Problem description:
Return the lines that follow, exactly as they appear, from the first through the one containing "COL = scene.collection"; no pictures are to be included.

Recorded information:

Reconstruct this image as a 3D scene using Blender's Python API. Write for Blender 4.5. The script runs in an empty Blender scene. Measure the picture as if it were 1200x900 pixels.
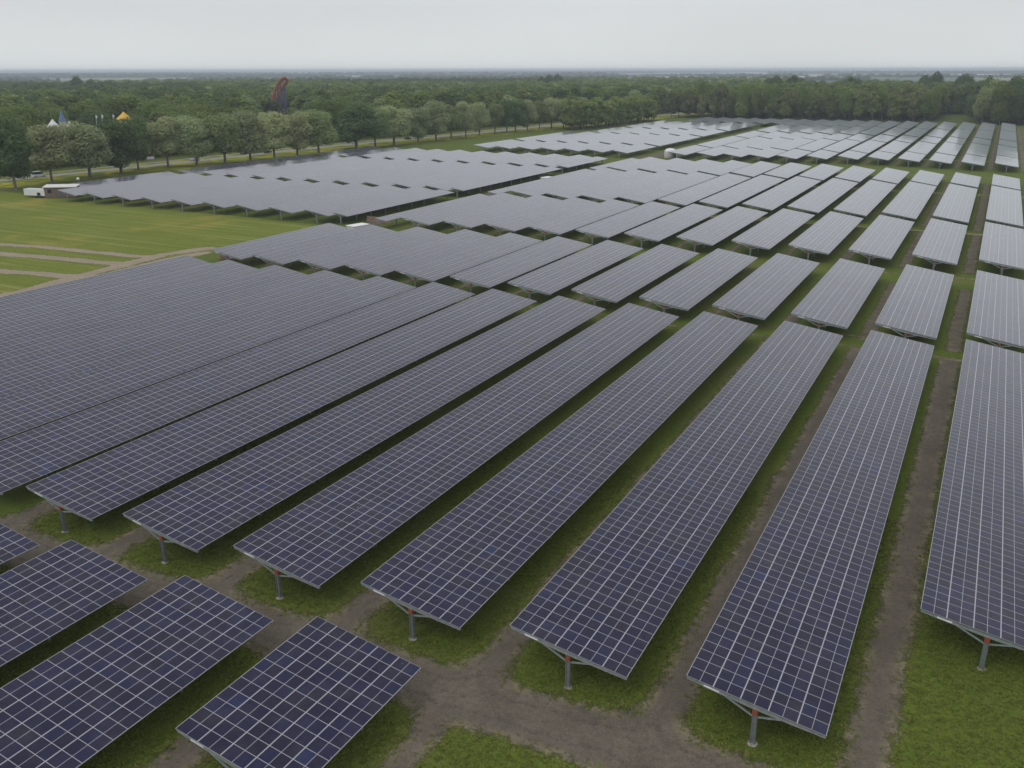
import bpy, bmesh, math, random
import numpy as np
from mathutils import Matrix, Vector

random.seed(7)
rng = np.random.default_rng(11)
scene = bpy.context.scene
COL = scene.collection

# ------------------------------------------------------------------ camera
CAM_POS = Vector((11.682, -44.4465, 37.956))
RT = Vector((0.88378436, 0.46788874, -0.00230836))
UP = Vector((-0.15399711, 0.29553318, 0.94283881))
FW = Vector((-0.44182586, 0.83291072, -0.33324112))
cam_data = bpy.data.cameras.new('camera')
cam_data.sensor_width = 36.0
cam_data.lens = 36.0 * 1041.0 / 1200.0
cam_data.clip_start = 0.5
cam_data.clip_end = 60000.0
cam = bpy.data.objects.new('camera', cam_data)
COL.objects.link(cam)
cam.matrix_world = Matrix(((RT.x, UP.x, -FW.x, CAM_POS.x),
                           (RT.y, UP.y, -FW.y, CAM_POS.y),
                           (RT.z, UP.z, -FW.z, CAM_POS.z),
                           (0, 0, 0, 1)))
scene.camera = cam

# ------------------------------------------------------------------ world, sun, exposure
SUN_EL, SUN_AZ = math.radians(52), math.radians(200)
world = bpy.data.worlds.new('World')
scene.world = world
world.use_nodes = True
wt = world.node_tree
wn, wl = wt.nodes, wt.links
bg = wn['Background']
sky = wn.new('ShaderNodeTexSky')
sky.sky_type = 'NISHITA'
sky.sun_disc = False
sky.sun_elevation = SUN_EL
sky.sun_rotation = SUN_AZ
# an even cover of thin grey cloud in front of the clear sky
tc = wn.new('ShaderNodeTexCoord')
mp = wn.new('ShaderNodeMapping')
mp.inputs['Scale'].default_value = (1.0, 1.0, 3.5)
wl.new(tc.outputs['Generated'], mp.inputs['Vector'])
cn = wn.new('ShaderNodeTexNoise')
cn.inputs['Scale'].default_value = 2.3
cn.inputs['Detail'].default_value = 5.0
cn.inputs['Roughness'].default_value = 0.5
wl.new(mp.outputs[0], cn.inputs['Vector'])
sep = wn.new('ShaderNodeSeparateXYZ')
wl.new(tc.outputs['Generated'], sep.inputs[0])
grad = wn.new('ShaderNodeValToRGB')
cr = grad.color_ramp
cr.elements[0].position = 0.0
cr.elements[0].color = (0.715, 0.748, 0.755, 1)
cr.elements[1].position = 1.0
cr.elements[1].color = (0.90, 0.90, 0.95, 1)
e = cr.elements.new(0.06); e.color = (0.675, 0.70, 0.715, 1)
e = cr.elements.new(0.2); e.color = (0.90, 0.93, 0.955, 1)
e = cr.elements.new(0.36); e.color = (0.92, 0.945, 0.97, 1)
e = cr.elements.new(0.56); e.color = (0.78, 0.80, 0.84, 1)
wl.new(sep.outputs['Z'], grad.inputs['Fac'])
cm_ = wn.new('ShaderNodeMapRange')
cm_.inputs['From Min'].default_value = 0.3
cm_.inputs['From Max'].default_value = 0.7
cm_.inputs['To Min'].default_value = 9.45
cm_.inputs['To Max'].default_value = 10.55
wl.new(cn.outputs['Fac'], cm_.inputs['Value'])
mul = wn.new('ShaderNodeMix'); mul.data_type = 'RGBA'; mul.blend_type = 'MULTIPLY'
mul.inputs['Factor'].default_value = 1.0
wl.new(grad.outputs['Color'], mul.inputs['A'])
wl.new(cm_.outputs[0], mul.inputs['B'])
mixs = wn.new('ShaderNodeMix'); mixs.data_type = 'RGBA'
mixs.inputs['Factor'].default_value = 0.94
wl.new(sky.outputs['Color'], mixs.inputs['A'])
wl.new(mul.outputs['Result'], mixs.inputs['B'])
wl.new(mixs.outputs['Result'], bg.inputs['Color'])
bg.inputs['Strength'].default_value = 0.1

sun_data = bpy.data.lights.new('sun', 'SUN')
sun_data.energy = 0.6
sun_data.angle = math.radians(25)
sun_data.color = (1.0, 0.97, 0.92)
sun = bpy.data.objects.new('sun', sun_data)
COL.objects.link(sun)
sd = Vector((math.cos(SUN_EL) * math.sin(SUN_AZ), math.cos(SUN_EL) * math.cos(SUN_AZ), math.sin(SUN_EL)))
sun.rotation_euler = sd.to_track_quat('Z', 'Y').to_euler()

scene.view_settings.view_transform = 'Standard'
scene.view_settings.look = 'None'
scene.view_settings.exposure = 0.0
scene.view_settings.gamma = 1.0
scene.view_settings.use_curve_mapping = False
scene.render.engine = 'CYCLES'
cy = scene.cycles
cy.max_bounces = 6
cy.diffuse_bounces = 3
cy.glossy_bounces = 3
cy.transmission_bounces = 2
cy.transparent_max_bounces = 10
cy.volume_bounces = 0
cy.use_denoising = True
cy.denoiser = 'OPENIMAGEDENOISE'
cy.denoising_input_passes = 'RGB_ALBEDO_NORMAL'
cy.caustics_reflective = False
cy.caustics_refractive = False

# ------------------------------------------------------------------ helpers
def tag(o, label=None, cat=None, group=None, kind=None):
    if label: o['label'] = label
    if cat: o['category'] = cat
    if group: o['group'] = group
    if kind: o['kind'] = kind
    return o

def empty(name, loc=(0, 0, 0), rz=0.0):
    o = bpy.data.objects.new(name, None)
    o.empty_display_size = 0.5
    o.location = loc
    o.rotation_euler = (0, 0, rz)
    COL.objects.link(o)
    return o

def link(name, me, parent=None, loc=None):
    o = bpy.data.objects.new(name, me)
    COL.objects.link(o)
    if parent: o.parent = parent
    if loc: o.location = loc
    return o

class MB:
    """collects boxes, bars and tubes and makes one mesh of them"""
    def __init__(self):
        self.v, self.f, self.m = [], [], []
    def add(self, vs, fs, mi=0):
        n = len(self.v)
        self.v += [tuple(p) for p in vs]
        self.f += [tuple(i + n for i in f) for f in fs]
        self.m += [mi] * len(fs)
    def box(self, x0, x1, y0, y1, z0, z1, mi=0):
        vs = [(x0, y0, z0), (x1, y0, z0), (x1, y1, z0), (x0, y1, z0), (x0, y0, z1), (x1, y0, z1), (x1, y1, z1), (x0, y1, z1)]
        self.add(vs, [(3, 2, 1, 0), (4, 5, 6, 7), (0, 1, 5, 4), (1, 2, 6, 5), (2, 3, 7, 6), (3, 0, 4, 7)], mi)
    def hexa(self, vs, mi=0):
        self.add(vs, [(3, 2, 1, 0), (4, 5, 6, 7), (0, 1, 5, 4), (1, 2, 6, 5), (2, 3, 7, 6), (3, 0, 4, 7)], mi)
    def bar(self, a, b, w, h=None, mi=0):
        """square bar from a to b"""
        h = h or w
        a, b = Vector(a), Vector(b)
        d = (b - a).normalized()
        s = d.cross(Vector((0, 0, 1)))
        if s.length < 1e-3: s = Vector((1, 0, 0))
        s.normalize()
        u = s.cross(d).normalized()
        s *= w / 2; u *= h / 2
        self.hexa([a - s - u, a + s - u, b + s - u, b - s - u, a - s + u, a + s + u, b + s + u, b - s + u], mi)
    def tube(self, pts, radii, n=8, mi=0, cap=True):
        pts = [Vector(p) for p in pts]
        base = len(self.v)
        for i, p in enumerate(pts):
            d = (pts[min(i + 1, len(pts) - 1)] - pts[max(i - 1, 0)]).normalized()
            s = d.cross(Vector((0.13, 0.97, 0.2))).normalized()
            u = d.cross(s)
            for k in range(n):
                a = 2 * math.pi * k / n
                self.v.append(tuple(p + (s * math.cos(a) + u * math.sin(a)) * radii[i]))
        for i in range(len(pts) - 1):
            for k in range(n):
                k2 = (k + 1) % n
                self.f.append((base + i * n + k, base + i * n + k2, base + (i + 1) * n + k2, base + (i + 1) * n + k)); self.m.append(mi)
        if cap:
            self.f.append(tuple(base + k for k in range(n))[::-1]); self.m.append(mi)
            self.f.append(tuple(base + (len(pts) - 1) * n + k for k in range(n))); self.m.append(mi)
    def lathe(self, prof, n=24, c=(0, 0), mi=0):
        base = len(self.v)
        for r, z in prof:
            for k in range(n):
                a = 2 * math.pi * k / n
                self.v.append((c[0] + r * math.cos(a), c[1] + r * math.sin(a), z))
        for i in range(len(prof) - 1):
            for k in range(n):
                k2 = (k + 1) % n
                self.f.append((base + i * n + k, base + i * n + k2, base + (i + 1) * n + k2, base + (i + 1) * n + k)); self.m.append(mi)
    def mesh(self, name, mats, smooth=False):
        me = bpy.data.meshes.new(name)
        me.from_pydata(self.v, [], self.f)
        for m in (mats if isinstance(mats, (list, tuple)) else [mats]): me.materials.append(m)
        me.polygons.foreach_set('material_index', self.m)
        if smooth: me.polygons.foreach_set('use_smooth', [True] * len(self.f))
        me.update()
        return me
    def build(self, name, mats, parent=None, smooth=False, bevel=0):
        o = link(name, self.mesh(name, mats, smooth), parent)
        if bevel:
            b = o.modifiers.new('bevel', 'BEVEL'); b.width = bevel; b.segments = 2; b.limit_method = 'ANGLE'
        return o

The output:
Reconstruct this image as a 3D scene using Blender's Python API. Write for Blender 4.5. The script runs in an empty Blender scene. Measure the picture as if it were 1200x900 pixels.
import bpy, bmesh, math, random
import numpy as np
from mathutils import Matrix, Vector

random.seed(7)
rng = np.random.default_rng(11)
scene = bpy.context.scene
COL = scene.collection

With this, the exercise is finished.